I can't think of a single strategic game that does strategic 4x and tactical combat both well. Usually it is the strategic gameplay and AI ability that suffers (I'm looking at you, Total War).
Two changes that would add a lot of flavor to combat for me:
1) Let me change the function of ships (Escort, Capital, Assault, etc) during my turn if I want to.
2) Let ship systems be damaged in addition to the current hull taking damage. So a ship might lose its thruster(s) or warp drive, or lose weapons or defenses as the hits come in.
That second point would not just improve battles it would add to the strategic game: so my command cruiser lost its ion drives and can't move as fast as the rest of the fleet. Do I drop it out and send it in to be repaired or do I slow my fleet down and hope they get it working again soon?
But no - not tactical combat, please. We'd never see any more improvement in the strategic game, and it needs the love right now.
Million dollar question: Is the game still fun?
The game is a bunch of extremes. They completely nailed many elements and flopped on others. All in all I think its fun right now, but eventually the lack of AI challenge will get to me, if its not worked on. There are also a ton of balance issues, but I'm sure they will be worked on too.
The tactical has potential in its current state. The combat roles remind me of stars!, which is another old and fantastic space game. They shouldn't replace the current system, but more work is needed. We're talking about the most stupid and basic commands here. The combat roles are cool and all, but they are inferior to a much simpler system.
Now add on top of this some risk/reward in regards to weapons and engagement ranges so that close-quarters weapons have a significantly higher DPS. There is no need for these roles, most of which make no sense anyway.
Finally, a much simpler role system. Ships can prioritize combat ships or prioritize support ships. Support ships would be ships that have support modules or are unarmed.
Clearly it is fun for some people. For me it feels like cake, half baked, in a different flavor than I was hoping for, without the cherries I was hoping would be on it like GCII and without any frosting.
The strategic elements are A Ok except the AI can't compete. There is no tactical so all you get is the stats of how your ships fared, since you probably are loading out your ships until they are full with hull space there isn't much to be done to find the best fit/ max advantage so its just shallow, as is the AI. The planet management while deeper than GC II is also meaningless. Some buildings have much lower effects than others, and strategies don't really have a galactic effect they have a global or local effect but that is it.
Even the strategic game would be much better if the AI actually understood and respected a border and it acted like a land border on a 2D surface like on a planet as it is a 2D surface in space. However the influence barriers don't make borders. So there are no borders. Even though if influence barriers were borders the game would be better.
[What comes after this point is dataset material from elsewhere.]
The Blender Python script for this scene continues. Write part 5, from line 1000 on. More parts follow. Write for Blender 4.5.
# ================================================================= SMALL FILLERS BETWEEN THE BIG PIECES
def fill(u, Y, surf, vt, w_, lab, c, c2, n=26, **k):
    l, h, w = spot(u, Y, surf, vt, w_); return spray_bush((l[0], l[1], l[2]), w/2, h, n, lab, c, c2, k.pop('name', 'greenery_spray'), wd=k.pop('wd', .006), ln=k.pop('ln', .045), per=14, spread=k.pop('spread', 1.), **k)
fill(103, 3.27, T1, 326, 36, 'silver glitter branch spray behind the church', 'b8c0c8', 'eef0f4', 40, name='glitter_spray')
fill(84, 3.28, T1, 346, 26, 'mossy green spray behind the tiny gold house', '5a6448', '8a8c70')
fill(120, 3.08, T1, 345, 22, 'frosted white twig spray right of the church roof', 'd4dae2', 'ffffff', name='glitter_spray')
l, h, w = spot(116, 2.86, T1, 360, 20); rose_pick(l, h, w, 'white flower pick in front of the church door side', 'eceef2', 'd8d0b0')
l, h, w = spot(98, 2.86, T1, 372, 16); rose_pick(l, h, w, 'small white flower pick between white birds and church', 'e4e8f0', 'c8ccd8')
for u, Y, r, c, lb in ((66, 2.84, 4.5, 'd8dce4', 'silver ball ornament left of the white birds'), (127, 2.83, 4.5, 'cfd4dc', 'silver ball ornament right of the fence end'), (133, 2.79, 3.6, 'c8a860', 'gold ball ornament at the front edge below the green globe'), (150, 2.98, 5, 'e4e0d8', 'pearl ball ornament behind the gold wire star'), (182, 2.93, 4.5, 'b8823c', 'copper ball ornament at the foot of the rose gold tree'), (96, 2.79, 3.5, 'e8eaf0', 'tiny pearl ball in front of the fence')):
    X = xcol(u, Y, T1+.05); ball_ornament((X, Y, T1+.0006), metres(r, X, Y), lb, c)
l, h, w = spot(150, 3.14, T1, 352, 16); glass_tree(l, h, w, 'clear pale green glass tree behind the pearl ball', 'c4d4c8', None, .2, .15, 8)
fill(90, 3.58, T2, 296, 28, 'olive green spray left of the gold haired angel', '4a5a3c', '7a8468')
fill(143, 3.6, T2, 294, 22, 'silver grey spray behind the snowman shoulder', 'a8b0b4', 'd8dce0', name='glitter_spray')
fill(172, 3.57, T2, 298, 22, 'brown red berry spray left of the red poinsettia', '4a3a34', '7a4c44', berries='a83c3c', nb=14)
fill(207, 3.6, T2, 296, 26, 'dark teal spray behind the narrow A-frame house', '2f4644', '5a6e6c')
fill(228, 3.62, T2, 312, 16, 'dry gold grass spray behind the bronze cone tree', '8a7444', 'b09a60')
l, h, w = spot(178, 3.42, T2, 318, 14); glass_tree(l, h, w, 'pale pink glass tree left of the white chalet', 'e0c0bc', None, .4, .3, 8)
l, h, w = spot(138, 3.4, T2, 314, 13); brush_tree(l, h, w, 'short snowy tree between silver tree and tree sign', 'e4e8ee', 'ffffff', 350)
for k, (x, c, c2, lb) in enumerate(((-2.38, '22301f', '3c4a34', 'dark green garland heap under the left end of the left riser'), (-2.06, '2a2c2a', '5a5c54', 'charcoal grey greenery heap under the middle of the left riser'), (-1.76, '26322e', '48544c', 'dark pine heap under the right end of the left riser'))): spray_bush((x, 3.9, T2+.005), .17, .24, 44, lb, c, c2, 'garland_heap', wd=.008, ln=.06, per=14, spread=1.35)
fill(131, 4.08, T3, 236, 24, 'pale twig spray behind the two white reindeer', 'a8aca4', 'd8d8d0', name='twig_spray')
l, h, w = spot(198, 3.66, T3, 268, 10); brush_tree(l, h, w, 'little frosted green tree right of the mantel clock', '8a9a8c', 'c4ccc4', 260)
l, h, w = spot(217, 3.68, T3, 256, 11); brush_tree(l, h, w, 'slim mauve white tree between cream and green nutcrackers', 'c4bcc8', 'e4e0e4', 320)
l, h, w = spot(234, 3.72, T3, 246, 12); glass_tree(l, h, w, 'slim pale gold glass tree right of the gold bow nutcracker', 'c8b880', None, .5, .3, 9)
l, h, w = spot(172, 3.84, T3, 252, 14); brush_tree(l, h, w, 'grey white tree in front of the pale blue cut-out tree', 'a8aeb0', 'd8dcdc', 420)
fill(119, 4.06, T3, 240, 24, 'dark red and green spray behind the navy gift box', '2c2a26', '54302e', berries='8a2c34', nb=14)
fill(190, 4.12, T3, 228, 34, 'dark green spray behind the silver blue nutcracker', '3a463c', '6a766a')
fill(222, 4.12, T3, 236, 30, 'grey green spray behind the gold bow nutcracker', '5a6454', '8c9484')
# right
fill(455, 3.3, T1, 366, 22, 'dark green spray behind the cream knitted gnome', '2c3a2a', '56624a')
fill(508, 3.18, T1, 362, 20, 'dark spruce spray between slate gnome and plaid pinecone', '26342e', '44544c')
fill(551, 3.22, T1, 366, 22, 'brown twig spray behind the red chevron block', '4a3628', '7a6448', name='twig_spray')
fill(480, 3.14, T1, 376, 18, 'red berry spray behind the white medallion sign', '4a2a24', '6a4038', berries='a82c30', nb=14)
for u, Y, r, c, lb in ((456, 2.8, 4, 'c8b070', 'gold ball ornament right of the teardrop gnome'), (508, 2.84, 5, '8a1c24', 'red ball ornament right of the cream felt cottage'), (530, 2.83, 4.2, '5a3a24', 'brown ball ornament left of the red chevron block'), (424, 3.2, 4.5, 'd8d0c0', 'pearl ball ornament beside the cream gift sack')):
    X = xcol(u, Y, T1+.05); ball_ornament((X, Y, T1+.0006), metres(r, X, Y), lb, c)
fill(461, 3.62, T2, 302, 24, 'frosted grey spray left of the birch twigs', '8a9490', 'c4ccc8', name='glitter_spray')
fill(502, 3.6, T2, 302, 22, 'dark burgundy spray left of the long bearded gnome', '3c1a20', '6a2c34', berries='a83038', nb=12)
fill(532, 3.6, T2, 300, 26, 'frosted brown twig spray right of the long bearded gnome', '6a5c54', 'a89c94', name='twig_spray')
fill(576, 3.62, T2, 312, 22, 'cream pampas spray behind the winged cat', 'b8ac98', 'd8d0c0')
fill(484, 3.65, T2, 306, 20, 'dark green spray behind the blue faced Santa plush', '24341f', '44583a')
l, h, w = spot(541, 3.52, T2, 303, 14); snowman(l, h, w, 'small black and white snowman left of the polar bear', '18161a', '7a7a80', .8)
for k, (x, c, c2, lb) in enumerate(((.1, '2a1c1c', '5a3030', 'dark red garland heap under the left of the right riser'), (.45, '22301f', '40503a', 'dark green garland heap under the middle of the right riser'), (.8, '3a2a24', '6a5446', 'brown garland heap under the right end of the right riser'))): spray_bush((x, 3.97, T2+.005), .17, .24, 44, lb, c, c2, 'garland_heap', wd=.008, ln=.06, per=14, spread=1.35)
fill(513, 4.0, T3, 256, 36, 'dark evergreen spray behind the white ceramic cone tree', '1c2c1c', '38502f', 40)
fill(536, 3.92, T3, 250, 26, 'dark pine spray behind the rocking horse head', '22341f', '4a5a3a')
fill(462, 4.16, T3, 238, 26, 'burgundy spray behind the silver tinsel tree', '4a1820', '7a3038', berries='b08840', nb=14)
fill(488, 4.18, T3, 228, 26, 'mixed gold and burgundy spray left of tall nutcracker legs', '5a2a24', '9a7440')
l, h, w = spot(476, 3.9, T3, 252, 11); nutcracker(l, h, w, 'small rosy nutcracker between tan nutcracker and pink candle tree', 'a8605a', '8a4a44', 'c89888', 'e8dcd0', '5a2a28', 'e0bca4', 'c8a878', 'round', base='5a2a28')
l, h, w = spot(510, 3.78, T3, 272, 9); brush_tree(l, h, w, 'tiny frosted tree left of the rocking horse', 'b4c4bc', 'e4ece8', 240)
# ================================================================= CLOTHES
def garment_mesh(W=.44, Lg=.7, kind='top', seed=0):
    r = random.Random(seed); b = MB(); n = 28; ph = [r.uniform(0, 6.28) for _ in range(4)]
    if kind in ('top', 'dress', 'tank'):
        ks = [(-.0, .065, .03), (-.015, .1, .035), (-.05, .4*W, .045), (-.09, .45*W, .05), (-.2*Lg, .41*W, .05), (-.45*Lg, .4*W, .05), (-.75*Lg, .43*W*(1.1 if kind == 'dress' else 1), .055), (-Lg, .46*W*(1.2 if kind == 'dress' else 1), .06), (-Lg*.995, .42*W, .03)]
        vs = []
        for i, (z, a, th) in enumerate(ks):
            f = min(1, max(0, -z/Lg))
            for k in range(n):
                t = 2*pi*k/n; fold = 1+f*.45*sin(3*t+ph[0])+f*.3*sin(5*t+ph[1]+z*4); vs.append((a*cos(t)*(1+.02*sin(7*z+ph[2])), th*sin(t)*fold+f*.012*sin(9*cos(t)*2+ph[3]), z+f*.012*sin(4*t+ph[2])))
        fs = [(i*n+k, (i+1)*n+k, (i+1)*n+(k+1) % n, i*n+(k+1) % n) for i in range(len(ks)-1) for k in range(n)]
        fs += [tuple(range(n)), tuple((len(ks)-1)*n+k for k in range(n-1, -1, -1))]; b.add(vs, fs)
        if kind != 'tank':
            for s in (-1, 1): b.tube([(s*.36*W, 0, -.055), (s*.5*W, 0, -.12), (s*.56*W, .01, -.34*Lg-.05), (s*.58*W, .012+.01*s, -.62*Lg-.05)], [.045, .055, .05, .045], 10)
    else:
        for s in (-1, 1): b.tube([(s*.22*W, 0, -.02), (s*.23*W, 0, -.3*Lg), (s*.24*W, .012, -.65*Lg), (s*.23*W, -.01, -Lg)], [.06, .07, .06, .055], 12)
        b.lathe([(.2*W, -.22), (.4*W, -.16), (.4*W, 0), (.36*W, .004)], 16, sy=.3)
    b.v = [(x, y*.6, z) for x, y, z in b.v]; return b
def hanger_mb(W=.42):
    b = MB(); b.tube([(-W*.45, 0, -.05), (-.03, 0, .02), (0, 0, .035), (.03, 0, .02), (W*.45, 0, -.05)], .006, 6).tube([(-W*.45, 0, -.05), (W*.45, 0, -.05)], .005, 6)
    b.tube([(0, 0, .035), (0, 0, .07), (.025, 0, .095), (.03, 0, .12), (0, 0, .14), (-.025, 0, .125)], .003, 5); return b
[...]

Is it a fun implementation? I don't think so. Fun coms from making choices that have consequences which are clear, and fun comes from being able to have multiple pathways to victory, having victories taste sweet requires the ability to lose something you could control the win or loss of. There is no tactical battle to be spoken of so you can't compete to best somthing here. You can watch but its just borin so you skip it and if you look at the stats you might modify a design or you might just build 2 ships which takes the same amount of time and is no real problem because you are ahead on resources anyway. You are ahead anyway because the only real way to win is Production Production Production. You don't need to research ever, as you can trade for those even with the lockouts in immense galaxies with dozens of races, somebody's turn to trae you something is up. You are able to do this because you have the resources because the other angle is getting colonies ASAP is the fastest way to win. More = Better. LEP sucks, but it doesn't matter because you don't suffer revolts or worlds or invasions you just pay a penalty, which you can overcome easily but simply just having more worlds. The AI simply isn't up to the task of putting you in jeopardy, and the non-existent tactical combat means you spend 50% of your time running constructors to starbases which don't maintain borders, and competing with AI that can't keep up and it becomes less about strategy and more about production which of course you can do better on because all production derives from expansion and multiplication of those efforts over time.
Were influence barriers, borders and effectively handled as such by the AI then you'd have actual strategic placement to consider. If the game was structures to handle constructors much more automatically or just remove the upgrading of starbases via constructors all together it would be so much less of a bitch to build.
Feel a lot more like cleaning my room when I was a teenager rather than hitting the next turn in Master of Orion. You tell me does that sound fun?
one question along with a suggestion, what woulde have happen if the al and the player coulde build a lot of small combat ships for a very small price like 15 hammers or 10 in production price in the early game.
By this i am refering to be able to build things at a very low cost and get a lot of small armys out, giving at least a feeling of that you are not helpless even if you are at the lowest lvl tech of warfare.
so if you wanted to build small ships or medium ships, their cost for hammers woulde have been increases including the weapon damage and shield strength due to what hull type it is.
tiny hull 1.0 small (standard amount of hammers used 10 hammers) small hulls 3.0 ( this means everything put upon the small ship costs 3 times more but are also 3 times stronger, including the amount of mass capacity.) Medium hulls 9.0 (also the same theory.) Large hull 27.0 Huge hull 81.0
this just an exsample of what i suggest but yeah is just an idea i have been pondering on. (also dont forget the tech uppgrades in the game, how to balance that once you get to mid-late game stage, but maybe limit the amount of tech/passivs can be applied to the type of hull (like a huge hull can only have 3 while large can have 6 and so on.